The ratio of current assets to current liabilities was 3.0 at the end of the first quarter of 2013 compared to 2.9 at year-end 2012 and 2.5 at the end of the first quarter of 2012. Days sales outstanding in accounts receivable was approximately 57 days at the end of the first quarter of 2013 compared to 61 days at the end of the first quarter of 2012 and 58 days at year-end 2012. Days inventory outstanding was approximately 61 days at the end of the first quarter of 2013 compared to 69 days at the year-end 2012 and 71 days at end of the first quarter of 2012.


Outlook

The company's sales and order rates have rebounded during the first quarter. The electronics business is showing signs of improvement while the electrical and automotive passenger vehicle markets continue to grow modestly. The commercial vehicle business appears to be recovering but still faces headwinds in key end markets. Protection relays and custom products have been negatively impacted by the slowdown in mining and are expected to show further weakness in the second half of 2013 as several large projects near completion. Sales for the second quarter of 2013 are expected to increase between 4% and 9% compared to the first quarter of 2013.

Cautionary Statement Regarding Forward-Looking Statements Under the Private Securities Litigation Reform Act of 1995 ("PSLRA").
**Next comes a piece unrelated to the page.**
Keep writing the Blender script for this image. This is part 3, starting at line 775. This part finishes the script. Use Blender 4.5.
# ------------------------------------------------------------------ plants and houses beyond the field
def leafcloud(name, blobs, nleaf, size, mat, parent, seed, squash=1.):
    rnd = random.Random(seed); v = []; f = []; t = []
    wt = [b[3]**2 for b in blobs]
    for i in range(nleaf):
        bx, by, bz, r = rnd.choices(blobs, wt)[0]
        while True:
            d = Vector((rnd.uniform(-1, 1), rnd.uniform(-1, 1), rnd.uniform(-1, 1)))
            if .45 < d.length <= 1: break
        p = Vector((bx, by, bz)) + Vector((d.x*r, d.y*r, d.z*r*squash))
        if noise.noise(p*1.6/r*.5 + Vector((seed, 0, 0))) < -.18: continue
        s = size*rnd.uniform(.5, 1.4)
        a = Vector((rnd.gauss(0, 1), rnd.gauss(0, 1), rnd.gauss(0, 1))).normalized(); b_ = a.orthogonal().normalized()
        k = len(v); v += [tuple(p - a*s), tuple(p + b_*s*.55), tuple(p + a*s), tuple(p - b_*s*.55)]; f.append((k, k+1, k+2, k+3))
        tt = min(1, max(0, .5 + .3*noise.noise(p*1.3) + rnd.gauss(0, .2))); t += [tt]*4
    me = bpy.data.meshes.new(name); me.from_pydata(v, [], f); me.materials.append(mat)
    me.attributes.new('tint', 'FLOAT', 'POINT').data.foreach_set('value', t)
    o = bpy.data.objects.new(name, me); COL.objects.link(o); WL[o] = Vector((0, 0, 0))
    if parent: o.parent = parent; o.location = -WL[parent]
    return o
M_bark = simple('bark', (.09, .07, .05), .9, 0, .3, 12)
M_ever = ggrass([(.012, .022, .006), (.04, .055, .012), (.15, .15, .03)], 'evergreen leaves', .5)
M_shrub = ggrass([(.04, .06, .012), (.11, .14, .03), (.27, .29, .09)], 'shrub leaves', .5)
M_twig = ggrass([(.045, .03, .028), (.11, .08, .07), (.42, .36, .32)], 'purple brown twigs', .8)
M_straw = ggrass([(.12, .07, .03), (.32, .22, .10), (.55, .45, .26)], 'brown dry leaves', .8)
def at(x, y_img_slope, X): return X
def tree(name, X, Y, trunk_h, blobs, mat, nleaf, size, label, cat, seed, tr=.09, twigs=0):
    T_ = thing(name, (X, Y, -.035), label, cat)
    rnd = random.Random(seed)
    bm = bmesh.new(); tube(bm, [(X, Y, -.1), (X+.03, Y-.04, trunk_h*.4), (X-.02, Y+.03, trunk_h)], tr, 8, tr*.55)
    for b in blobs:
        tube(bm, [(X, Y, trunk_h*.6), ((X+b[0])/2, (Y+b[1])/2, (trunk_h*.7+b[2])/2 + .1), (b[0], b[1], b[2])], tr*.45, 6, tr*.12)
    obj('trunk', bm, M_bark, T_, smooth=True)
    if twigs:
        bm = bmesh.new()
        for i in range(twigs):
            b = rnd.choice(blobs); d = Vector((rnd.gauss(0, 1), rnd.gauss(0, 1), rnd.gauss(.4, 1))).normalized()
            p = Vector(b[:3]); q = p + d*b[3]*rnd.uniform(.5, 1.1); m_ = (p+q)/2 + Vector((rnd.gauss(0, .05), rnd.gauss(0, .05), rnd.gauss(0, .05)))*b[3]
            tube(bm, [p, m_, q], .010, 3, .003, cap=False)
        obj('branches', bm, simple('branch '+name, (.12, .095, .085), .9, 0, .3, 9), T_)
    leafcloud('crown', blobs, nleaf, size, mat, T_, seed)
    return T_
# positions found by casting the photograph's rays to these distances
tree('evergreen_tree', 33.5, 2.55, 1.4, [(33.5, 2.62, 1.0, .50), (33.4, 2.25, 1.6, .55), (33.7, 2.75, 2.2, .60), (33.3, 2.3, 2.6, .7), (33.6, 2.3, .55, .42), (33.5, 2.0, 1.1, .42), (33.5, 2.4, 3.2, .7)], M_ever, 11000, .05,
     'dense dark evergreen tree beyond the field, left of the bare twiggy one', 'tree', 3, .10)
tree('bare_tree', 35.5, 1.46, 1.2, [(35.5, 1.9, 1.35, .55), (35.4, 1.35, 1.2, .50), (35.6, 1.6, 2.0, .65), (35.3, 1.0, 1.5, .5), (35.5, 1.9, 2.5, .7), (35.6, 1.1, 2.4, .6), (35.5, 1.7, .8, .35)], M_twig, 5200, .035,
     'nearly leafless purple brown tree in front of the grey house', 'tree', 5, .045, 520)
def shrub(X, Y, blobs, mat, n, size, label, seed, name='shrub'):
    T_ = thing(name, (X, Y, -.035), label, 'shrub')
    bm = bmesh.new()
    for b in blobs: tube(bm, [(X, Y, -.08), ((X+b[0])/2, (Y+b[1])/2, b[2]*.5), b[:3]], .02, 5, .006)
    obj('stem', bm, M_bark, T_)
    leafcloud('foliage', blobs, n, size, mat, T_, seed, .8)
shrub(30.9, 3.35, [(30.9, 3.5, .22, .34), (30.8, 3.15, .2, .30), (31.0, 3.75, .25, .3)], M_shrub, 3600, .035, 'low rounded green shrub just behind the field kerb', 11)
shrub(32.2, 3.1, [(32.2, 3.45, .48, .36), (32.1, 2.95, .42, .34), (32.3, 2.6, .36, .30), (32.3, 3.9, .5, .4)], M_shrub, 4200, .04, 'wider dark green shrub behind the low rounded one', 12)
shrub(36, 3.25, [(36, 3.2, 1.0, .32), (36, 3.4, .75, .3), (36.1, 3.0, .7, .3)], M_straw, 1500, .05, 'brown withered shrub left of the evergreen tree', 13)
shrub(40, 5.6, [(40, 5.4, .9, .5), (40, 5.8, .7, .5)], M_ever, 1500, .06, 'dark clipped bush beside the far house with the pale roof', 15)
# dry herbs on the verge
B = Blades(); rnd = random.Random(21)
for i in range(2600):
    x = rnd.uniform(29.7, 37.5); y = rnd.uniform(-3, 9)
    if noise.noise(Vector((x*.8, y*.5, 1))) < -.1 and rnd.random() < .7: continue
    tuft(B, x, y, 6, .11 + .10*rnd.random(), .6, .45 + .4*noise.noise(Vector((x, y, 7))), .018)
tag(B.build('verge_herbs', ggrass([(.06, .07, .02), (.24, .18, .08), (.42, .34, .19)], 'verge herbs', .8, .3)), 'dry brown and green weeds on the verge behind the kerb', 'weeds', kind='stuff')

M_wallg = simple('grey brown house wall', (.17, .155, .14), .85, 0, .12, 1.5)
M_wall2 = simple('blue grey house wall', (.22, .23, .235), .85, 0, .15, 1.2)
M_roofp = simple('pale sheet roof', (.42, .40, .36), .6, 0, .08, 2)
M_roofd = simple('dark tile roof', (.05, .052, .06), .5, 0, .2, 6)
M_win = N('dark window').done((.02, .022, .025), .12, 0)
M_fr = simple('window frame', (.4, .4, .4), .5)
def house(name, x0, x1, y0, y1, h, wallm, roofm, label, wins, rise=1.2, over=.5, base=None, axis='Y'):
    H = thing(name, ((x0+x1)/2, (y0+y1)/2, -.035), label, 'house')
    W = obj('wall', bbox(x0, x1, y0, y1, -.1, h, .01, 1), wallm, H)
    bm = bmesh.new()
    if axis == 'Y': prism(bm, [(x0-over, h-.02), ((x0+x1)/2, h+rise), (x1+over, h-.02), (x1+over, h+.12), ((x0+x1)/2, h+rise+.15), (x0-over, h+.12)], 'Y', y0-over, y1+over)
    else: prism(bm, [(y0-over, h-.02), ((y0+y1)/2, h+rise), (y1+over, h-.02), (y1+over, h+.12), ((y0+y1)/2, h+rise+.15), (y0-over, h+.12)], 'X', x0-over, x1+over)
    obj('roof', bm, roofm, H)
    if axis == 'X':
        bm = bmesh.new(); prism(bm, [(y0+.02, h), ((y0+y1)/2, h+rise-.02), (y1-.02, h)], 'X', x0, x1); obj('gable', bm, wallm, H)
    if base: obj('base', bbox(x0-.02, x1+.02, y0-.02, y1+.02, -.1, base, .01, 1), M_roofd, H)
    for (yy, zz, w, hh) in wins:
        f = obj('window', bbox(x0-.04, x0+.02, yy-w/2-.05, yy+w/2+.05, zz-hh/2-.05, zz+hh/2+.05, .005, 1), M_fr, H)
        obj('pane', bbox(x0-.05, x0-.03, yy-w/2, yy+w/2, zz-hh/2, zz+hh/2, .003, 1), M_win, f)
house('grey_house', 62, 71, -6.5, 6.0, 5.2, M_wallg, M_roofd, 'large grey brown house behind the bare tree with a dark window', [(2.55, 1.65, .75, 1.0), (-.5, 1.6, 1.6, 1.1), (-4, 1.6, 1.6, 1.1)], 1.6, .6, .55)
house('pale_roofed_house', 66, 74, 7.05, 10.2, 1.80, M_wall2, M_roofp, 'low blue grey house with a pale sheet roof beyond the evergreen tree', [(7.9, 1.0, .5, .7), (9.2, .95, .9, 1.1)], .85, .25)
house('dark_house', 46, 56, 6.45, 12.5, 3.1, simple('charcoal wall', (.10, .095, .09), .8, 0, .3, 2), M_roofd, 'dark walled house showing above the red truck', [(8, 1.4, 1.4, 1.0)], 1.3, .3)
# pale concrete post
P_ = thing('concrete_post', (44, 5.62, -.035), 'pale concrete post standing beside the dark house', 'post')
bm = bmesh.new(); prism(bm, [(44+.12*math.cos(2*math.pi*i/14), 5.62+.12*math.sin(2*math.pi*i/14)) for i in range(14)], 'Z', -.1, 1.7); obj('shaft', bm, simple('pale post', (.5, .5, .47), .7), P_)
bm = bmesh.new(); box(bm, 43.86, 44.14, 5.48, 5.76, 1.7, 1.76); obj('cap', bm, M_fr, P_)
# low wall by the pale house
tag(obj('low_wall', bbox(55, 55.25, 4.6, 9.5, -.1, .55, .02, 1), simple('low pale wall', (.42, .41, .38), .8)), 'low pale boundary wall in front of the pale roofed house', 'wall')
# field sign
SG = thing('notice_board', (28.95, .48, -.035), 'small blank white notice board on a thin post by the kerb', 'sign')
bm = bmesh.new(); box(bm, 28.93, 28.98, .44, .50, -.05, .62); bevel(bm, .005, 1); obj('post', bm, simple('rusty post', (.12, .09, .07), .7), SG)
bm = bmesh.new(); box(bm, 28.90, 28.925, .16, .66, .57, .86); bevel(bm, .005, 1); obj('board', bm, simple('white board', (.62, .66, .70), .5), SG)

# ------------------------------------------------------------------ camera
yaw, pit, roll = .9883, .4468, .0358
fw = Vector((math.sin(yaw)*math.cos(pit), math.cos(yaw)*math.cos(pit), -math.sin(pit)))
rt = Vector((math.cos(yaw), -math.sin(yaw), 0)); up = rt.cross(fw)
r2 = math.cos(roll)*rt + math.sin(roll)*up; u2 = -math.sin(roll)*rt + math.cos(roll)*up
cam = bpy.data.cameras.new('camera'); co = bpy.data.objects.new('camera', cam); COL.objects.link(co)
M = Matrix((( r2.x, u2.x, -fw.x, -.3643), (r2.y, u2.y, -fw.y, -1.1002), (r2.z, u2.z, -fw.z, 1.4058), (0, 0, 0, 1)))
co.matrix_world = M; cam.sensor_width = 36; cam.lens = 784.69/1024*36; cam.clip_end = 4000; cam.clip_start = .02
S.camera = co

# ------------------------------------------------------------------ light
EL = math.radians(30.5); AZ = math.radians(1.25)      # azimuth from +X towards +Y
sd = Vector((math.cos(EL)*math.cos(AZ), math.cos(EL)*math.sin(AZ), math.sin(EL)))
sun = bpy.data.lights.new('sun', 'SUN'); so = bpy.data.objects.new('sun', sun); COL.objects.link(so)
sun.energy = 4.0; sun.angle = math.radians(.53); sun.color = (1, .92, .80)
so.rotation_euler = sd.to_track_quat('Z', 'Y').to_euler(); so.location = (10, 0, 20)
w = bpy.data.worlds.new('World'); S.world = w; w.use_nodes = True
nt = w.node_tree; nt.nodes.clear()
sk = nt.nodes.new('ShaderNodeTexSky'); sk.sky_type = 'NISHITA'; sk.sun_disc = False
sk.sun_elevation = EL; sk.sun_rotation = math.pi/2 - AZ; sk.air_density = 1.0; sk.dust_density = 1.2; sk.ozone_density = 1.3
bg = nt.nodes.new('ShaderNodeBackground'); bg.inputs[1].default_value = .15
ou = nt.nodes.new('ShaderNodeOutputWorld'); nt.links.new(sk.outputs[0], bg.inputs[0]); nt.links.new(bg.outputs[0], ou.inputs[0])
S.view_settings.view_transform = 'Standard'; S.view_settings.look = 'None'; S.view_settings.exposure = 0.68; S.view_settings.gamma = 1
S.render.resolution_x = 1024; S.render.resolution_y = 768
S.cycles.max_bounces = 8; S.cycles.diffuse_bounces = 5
The statements in this section and the other sections of this report that are not historical facts are intended to constitute "forward-looking statements" entitled to the safe-harbor provisions of the PSLRA. These statements may involve risks and uncertainties, including, but not limited to, risks relating to product demand and market acceptance, economic conditions, the impact of competitive products and pricing, product quality problems or product recalls, capacity and supply difficulties or constraints, coal mining exposures reserves, failure of an indemnification for environmental liability, exchange rate fluctuations, commodity price fluctuations, the effect of the company's accounting policies, labor disputes, restructuring costs in excess of expectations, pension plan asset returns less than assumed, integration of acquisitions and other risks which may be detailed in the company's other Securities and Exchange Commission filings. Should one or more of these risks or uncertainties materialize or should the underlying assumptions prove incorrect, actual results and outcomes may differ materially from those indicated or implied in the forward-looking statements. This report should be read in conjunction with information provided in the financial statements appearing in the company's Annual Report on Form 10-K for the year ended December 29, 2012. For a further discussion of the risk factors of the company, please see Item 1A. "Risk Factors" to the company's Annual Report on Form 10-K for the year ended December 29, 2012.